Whether you live in Paris or you’re just visiting, chances are you spend a lot of time thinking, reading, talking, and fretting about restaurants.
It’s entirely natural. Paris is an international capital of good food and gastronomy (the birthplace of it, even) so you want to make every meal count, yet you know its 40,000 restaurants are not created equal.
This is fertile ground for FOMO (Fear Of Missing Out) and its sneaky cousin, FOPTWR (Fear Of Picking The Wrong Restaurant).
So before you make yourself crazy, let me offer you my Ten Paris Restaurant Tips.
Tip #1: Be clear on your wants and needs
This is the most basic thing, but many people skip that part.
Before you go down the rabbit hole of searching for “Best Restaurants in Paris”, take a moment to list (in your mind or on paper) the features you’re looking for. How many people are you eating with and what kind of diners are they? What style of cuisine are you into? What kind of ambiance do you want to spend the night in? What price level do you want to go for? Any food preferences or dietary constraints?
Keep all of those at the forefront of your mind during your search, so you can swiftly brush aside anything that looks kinda cool but isn’t the focus du jour. A huge time saver.
Tip #2: Follow the locals
It is generally more reliable to get recommendations from people who actually live in the city, and can put a restaurant, chef, cuisine, or trend in the context of many more dining experiences. This is not to dismiss the reports of short-term visitors; I myself like to write about my forays in other cities, but I don’t claim expertise and expect my readers to double-check against local sources.

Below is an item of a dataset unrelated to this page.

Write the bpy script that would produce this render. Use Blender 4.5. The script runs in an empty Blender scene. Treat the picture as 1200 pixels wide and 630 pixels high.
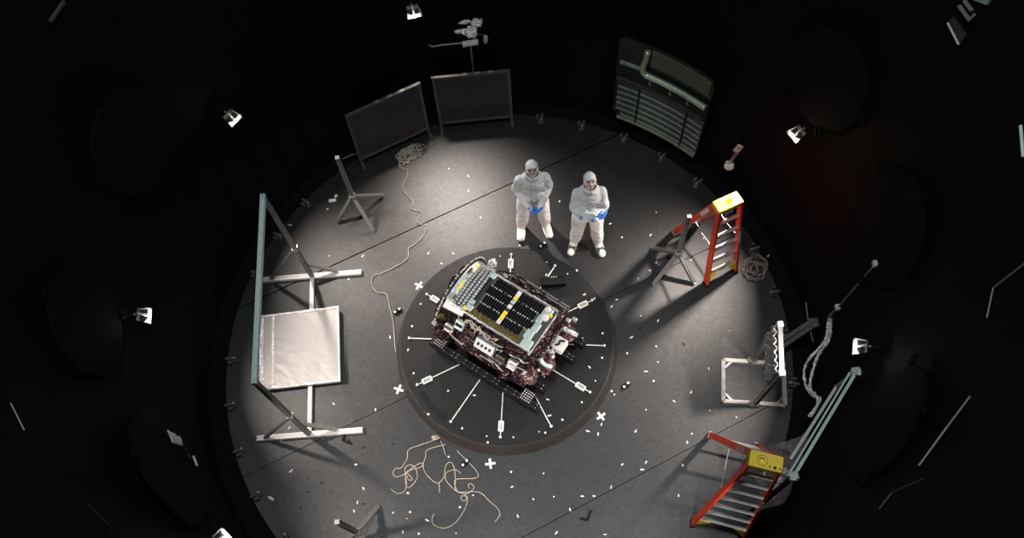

Take the time to identify a few locals (native or not) whose voice and opinions resonate with you, whose dining temperament seems to align with yours, and follow their restaurant adventures. It can be bloggers, magazine columnists, or collective websites; what matters is that there be a consistent viewpoint from one review to the next.
I like to follow friends such as Caroline Mignot, Lindsey Tramuta (author of The New Paris!), and Aaron Ayscough. I get the weekly review from Le Fooding and the My Little Paris newsletter. I use the website Paris by Mouth and keep an eye on Esterelle Payany’s reviews in Télérama and François-Régis Gaudry’s blog at L’Express (he has a TV show on Paris Première and a radio show on France Inter if you can’t get enough of him). I don’t read everything they write (hello, overwhelm!), but when I need fresh recommendations, these are my go-to’s. (For content written in French, Google Translate is your friend!)
I have no use for crowd-sourced review websites: without knowing the people writing and their background, the litany of random opinions is meaningless to me.